Obasanjo, in an interview on the Hausa service of the British Broadcasting Corporation monitored in Kaduna, however, did not say if he had made formal request to the government to intervene.
“I have ways of reaching them(Boko Haram) but I have not been given the go ahead,” he added.
The former President however expressed
fear that some of the schoolgirls may never return home but added that
the insurgents might free those found to be pregnant or have given
birth.
“I believe that some of them will never
return. We will still be hearing about them many years from now, some
will give birth to children of the Boko Haram members, but if they
cannot take care of them in the forest, they may release them.”
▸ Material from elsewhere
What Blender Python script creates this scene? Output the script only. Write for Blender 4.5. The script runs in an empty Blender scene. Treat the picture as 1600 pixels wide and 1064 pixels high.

Obasanjo had previously tried to
negotiate with the insurgents, especially in September 2011 after
members of the sect bombed the United Nations headquarters in Abuja.
He flew to Maiduguri, Borno State
where he met with relatives of the Boko Haram founder, Mohammed Yusuf,
who the police had illegally killed in their custody in 2009.
Obasanjo spoke on the heels of a Ministerial Meeting on Security in Northern Nigeria holding in London.